Posted by: Jennifer Gomori Posted date: April 11, 2019


— By Jennifer Gomori, POJ Editor

Retired GELC Labor Rep. Will Keizer will be remembered by Wayland Supervisory and Non-Supervisory Employees for helping them not only preserve but gain additional benefits by joining the Union just before he retired.

Keizer was the POLC Labor Rep. for Wayland Police, a group represented by the Union since 1995, when non-represented Wayland City workers learned city officials had plans to cut their Vacation, Comp and Personal Time. “They had visions of taking away a whole lot and still not adjust our wages,” said City Clerk Michelle Herman, Alternate Steward of Wayland Supervisors local unit. “We were on a wage freeze for just under three years and when the freeze came off they weren’t real generous. We were not getting anywhere, and it didn’t look like it was going to change.”

So, they began talking with Keizer, who introduced them to the POLC’s sister organization, GELC, and New Labor Rep. Dave Thomas. “The Clerk knew me from sitting across the table from me, representing the City (during) police negotiations,” Keizer said.

“Will Keizer reached out and Dave has done a beautiful job taking the ball and running the rest of the game with it,” Herman said.

The groups started talking with the GELC in May and by April 2018, both groups voted unanimously to join the Union. Contracts talks started and by fall their first contracts were settled with wage and benefit improvements and the assurance of knowing they had a say in what happened to them.

“Council hadn’t taken away any benefits yet,” said Jason Huggett, local union president of Wayland Non-Supervisory. “There had been a group put together to review that stuff and they had been revising the handbook, but nothing was set in stone yet. By going as fast as we did, we were able to stop that very quickly.”

“Once we got looking into it further, we were kind of low on the wages compared to others,” Huggett said.

The GELC-negotiated 2-1/2-year agreements, including 3.5% wage increases Jan. 1, 2019, followed by a 1.25% increase in Jan. 2020 and a 1.25% increase in July 2020 for both groups. “This contract got the wages brought up to current market value.
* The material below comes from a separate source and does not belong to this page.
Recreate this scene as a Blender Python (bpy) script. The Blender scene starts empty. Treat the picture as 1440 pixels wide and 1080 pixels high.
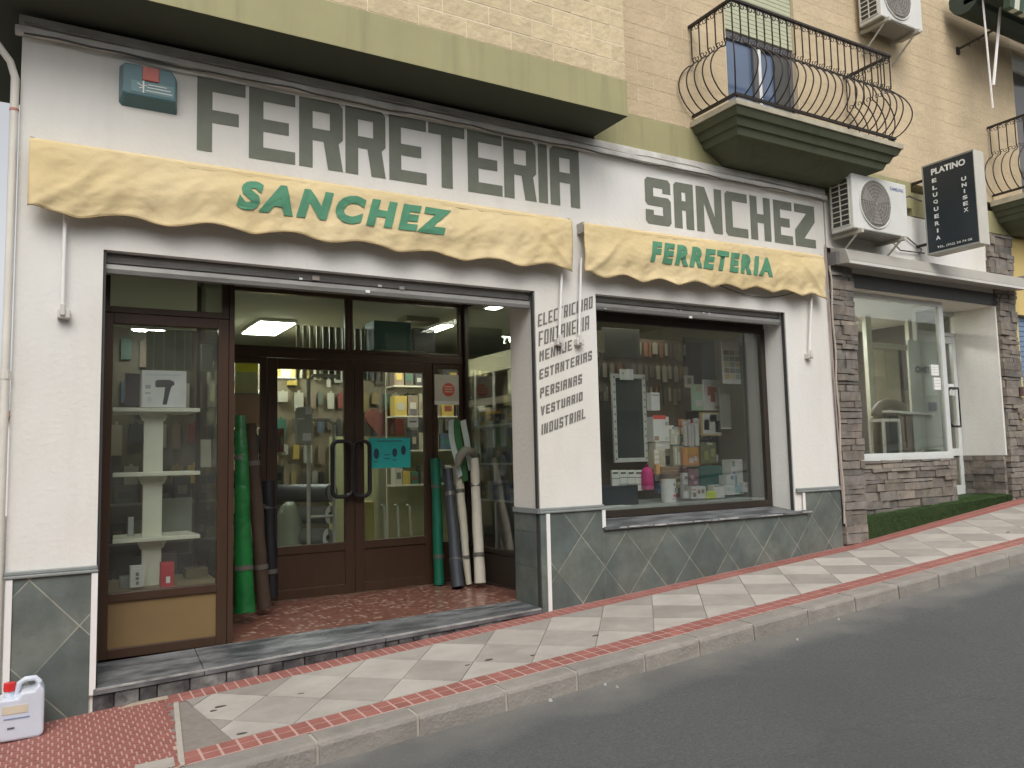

We were way behind on the wages,” Herman said.

“Everybody seems really happy with that and our groups feel more comfortable now having the protection,” Huggett said. “They don’t have to worry about losing holidays and everything is in black and white and they know what’s coming to them.”

Increased benefits for both groups range from a boost in equipment allowance from $300 to $500, tuition reimbursement increased from $1,500 to $4,000 annually, two additional paid holidays, new meal and cell phone allowances, full Employer paid coffee service, and being able to bank 325 hours of Sick Time, which can be used toward their final average compensation for pension.

“Those guys on those plows that go into work at 3 in the morning should get a good cup of coffee and the supplies that you need to have full coffee service,” Herman said.

Herman said the contract supersedes much of the old 2007 Employee handbook. “The way our handbook read it didn’t do a good job defining hourly from salary as to how they are paid with Comp Time, whether or not you get it,” Herman said. “Supervisory doesn’t get Comp Time. We can flex a little bit of our hourly. Salary can’t do that with hours. Current labor laws brought us up to speed and set aside an obsolete handbook and put us all in a better place.”

The GELC helped keep healthcare affordable with low Employee premium contributions and Employer provided health savings accounts matching contributions up to $400 annually. Retirement benefits spelled out vesting for current Employees (6 years) and new Employees (10 years). Current Employees maintained their 2.5% multiplier in MERS B4 Defined Benefit (DB). Those hired after Oct. 1, 2018 have a 2% multiplier for MERS DB.

“It turned out to be a really mutually respectful session,” Herman said. “The new City Manager is awesome. We went to a whole new system. We start accruing vacation from the first day (of work) instead of waiting six months. It’s brought us up to modern standard.”

Smaller municipal employee groups considering unionization or changing unions shouldn’t remain status quo just because of their size. The two Wayland groups combined have 13 members and receive as much attention from GELC as their larger counterparts.

“If you’re poorly represented, come to the GELC — we will take care of you,” Keizer said earlier this year. “I have four months left of employment, and I went out and recruited two new units. I really believe in this organization. These types of groups need to see there’s something out there for them, to protect them.”